-- begin --
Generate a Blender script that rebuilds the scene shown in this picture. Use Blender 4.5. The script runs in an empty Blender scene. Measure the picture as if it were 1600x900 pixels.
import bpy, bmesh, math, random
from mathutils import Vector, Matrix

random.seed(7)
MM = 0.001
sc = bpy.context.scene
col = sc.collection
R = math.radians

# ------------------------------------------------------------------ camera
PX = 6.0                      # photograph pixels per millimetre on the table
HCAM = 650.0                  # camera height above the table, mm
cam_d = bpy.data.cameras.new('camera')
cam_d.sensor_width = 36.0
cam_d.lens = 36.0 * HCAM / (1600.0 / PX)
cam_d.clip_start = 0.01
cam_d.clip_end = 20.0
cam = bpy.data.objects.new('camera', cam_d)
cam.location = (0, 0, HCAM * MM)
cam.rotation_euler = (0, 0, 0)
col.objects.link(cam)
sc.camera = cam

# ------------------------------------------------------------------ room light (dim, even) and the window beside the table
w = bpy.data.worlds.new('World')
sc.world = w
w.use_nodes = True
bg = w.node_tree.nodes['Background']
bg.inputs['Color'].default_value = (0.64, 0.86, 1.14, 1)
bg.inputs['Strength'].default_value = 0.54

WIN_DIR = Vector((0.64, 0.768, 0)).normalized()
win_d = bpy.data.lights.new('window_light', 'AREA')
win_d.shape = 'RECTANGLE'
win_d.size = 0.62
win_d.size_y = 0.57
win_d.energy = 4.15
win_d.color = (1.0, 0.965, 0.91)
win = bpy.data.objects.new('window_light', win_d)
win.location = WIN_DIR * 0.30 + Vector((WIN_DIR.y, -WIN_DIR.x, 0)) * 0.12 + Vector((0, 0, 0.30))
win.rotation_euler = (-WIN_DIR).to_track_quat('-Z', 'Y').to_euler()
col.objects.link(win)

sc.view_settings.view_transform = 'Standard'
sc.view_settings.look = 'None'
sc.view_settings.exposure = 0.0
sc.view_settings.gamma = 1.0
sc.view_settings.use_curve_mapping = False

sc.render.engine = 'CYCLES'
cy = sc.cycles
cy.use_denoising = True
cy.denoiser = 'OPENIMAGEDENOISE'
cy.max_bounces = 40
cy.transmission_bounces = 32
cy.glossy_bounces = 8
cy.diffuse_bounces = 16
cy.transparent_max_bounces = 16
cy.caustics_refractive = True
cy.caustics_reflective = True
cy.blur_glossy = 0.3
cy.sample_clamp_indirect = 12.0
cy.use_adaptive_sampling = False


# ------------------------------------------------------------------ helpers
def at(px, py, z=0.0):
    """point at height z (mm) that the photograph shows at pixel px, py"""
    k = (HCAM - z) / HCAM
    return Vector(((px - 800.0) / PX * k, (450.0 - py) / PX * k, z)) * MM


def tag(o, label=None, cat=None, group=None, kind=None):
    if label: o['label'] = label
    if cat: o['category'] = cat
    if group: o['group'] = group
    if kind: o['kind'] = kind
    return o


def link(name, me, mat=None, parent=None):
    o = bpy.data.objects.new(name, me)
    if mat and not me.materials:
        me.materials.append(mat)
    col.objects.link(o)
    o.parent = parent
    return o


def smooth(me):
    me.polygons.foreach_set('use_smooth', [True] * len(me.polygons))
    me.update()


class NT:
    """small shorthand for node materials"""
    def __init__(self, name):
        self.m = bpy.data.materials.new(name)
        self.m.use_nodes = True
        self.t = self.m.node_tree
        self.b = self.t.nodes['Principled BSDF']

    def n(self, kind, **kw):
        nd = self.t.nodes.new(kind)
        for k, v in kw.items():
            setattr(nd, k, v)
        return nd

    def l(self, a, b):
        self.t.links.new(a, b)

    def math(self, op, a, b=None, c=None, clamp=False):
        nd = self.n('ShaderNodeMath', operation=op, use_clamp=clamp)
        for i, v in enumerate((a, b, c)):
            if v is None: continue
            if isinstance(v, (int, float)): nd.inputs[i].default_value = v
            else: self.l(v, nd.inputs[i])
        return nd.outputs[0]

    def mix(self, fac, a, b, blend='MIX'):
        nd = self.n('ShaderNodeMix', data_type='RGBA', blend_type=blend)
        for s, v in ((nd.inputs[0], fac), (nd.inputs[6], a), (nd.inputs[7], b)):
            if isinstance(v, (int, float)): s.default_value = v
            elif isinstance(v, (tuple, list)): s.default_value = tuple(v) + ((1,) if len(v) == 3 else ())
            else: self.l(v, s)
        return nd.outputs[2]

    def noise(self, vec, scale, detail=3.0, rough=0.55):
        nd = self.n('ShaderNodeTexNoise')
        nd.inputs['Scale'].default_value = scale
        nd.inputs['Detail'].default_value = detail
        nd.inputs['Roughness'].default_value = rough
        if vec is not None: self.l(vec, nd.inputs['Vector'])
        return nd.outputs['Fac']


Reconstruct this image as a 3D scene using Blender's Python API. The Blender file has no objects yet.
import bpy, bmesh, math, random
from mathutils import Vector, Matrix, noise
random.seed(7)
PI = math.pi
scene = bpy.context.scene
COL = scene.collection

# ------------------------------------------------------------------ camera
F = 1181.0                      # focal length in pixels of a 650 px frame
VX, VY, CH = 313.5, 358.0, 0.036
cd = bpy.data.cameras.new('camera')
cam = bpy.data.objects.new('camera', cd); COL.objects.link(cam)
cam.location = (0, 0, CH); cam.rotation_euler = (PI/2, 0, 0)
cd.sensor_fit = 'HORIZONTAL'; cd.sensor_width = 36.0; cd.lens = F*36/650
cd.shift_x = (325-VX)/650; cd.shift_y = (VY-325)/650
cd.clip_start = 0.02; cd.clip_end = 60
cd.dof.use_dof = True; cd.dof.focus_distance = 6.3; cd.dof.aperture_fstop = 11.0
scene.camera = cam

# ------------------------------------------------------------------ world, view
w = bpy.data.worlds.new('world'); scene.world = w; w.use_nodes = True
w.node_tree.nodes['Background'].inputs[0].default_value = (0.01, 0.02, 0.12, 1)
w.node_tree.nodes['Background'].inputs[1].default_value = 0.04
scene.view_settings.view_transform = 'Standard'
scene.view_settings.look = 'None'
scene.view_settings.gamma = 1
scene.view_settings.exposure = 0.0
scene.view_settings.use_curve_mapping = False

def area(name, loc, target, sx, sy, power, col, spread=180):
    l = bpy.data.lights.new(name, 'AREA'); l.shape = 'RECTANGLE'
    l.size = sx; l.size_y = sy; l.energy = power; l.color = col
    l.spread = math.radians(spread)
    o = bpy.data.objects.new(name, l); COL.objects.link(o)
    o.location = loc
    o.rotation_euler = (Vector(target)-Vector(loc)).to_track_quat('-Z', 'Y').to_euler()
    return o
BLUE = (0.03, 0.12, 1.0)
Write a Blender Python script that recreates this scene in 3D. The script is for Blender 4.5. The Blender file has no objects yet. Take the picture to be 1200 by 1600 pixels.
-- end --
**TASK DETAILS:** Write out the listing once more, matching it exactly.

**REPLY:**
Generate a Blender script that rebuilds the scene shown in this picture. Use Blender 4.5. The script runs in an empty Blender scene. Measure the picture as if it were 1600x900 pixels.
import bpy, bmesh, math, random
from mathutils import Vector, Matrix

random.seed(7)
MM = 0.001
sc = bpy.context.scene
col = sc.collection
R = math.radians

# ------------------------------------------------------------------ camera
PX = 6.0                      # photograph pixels per millimetre on the table
HCAM = 650.0                  # camera height above the table, mm
cam_d = bpy.data.cameras.new('camera')
cam_d.sensor_width = 36.0
cam_d.lens = 36.0 * HCAM / (1600.0 / PX)
cam_d.clip_start = 0.01
cam_d.clip_end = 20.0
cam = bpy.data.objects.new('camera', cam_d)
cam.location = (0, 0, HCAM * MM)
cam.rotation_euler = (0, 0, 0)
col.objects.link(cam)
sc.camera = cam

# ------------------------------------------------------------------ room light (dim, even) and the window beside the table
w = bpy.data.worlds.new('World')
sc.world = w
w.use_nodes = True
bg = w.node_tree.nodes['Background']
bg.inputs['Color'].default_value = (0.64, 0.86, 1.14, 1)
bg.inputs['Strength'].default_value = 0.54

WIN_DIR = Vector((0.64, 0.768, 0)).normalized()
win_d = bpy.data.lights.new('window_light', 'AREA')
win_d.shape = 'RECTANGLE'
win_d.size = 0.62
win_d.size_y = 0.57
win_d.energy = 4.15
win_d.color = (1.0, 0.965, 0.91)
win = bpy.data.objects.new('window_light', win_d)
win.location = WIN_DIR * 0.30 + Vector((WIN_DIR.y, -WIN_DIR.x, 0)) * 0.12 + Vector((0, 0, 0.30))
win.rotation_euler = (-WIN_DIR).to_track_quat('-Z', 'Y').to_euler()
col.objects.link(win)

sc.view_settings.view_transform = 'Standard'
sc.view_settings.look = 'None'
sc.view_settings.exposure = 0.0
sc.view_settings.gamma = 1.0
sc.view_settings.use_curve_mapping = False

sc.render.engine = 'CYCLES'
cy = sc.cycles
cy.use_denoising = True
cy.denoiser = 'OPENIMAGEDENOISE'
cy.max_bounces = 40
cy.transmission_bounces = 32
cy.glossy_bounces = 8
cy.diffuse_bounces = 16
cy.transparent_max_bounces = 16
cy.caustics_refractive = True
cy.caustics_reflective = True
cy.blur_glossy = 0.3
cy.sample_clamp_indirect = 12.0
cy.use_adaptive_sampling = False


# ------------------------------------------------------------------ helpers
def at(px, py, z=0.0):
    """point at height z (mm) that the photograph shows at pixel px, py"""
    k = (HCAM - z) / HCAM
    return Vector(((px - 800.0) / PX * k, (450.0 - py) / PX * k, z)) * MM


def tag(o, label=None, cat=None, group=None, kind=None):
    if label: o['label'] = label
    if cat: o['category'] = cat
    if group: o['group'] = group
    if kind: o['kind'] = kind
    return o


def link(name, me, mat=None, parent=None):
    o = bpy.data.objects.new(name, me)
    if mat and not me.materials:
        me.materials.append(mat)
    col.objects.link(o)
    o.parent = parent
    return o


def smooth(me):
    me.polygons.foreach_set('use_smooth', [True] * len(me.polygons))
    me.update()


class NT:
    """small shorthand for node materials"""
    def __init__(self, name):
        self.m = bpy.data.materials.new(name)
        self.m.use_nodes = True
        self.t = self.m.node_tree
        self.b = self.t.nodes['Principled BSDF']

    def n(self, kind, **kw):
        nd = self.t.nodes.new(kind)
        for k, v in kw.items():
            setattr(nd, k, v)
        return nd

    def l(self, a, b):
        self.t.links.new(a, b)

    def math(self, op, a, b=None, c=None, clamp=False):
        nd = self.n('ShaderNodeMath', operation=op, use_clamp=clamp)
        for i, v in enumerate((a, b, c)):
            if v is None: continue
            if isinstance(v, (int, float)): nd.inputs[i].default_value = v
            else: self.l(v, nd.inputs[i])
        return nd.outputs[0]

    def mix(self, fac, a, b, blend='MIX'):
        nd = self.n('ShaderNodeMix', data_type='RGBA', blend_type=blend)
        for s, v in ((nd.inputs[0], fac), (nd.inputs[6], a), (nd.inputs[7], b)):
            if isinstance(v, (int, float)): s.default_value = v
            elif isinstance(v, (tuple, list)): s.default_value = tuple(v) + ((1,) if len(v) == 3 else ())
            else: self.l(v, s)
        return nd.outputs[2]

    def noise(self, vec, scale, detail=3.0, rough=0.55):
        nd = self.n('ShaderNodeTexNoise')
        nd.inputs['Scale'].default_value = scale
        nd.inputs['Detail'].default_value = detail
        nd.inputs['Roughness'].default_value = rough
        if vec is not None: self.l(vec, nd.inputs['Vector'])
        return nd.outputs['Fac']


Reconstruct this image as a 3D scene using Blender's Python API. The Blender file has no objects yet.
import bpy, bmesh, math, random
from mathutils import Vector, Matrix, noise
random.seed(7)
PI = math.pi
scene = bpy.context.scene
COL = scene.collection

# ------------------------------------------------------------------ camera
F = 1181.0                      # focal length in pixels of a 650 px frame
VX, VY, CH = 313.5, 358.0, 0.036
cd = bpy.data.cameras.new('camera')
cam = bpy.data.objects.new('camera', cd); COL.objects.link(cam)
cam.location = (0, 0, CH); cam.rotation_euler = (PI/2, 0, 0)
cd.sensor_fit = 'HORIZONTAL'; cd.sensor_width = 36.0; cd.lens = F*36/650
cd.shift_x = (325-VX)/650; cd.shift_y = (VY-325)/650
cd.clip_start = 0.02; cd.clip_end = 60
cd.dof.use_dof = True; cd.dof.focus_distance = 6.3; cd.dof.aperture_fstop = 11.0
scene.camera = cam

# ------------------------------------------------------------------ world, view
w = bpy.data.worlds.new('world'); scene.world = w; w.use_nodes = True
w.node_tree.nodes['Background'].inputs[0].default_value = (0.01, 0.02, 0.12, 1)
w.node_tree.nodes['Background'].inputs[1].default_value = 0.04
scene.view_settings.view_transform = 'Standard'
scene.view_settings.look = 'None'
scene.view_settings.gamma = 1
scene.view_settings.exposure = 0.0
scene.view_settings.use_curve_mapping = False

def area(name, loc, target, sx, sy, power, col, spread=180):
    l = bpy.data.lights.new(name, 'AREA'); l.shape = 'RECTANGLE'
    l.size = sx; l.size_y = sy; l.energy = power; l.color = col
    l.spread = math.radians(spread)
    o = bpy.data.objects.new(name, l); COL.objects.link(o)
    o.location = loc
    o.rotation_euler = (Vector(target)-Vector(loc)).to_track_quat('-Z', 'Y').to_euler()
    return o
BLUE = (0.03, 0.12, 1.0)
Write a Blender Python script that recreates this scene in 3D. The script is for Blender 4.5. The Blender file has no objects yet. Take the picture to be 1200 by 1600 pixels.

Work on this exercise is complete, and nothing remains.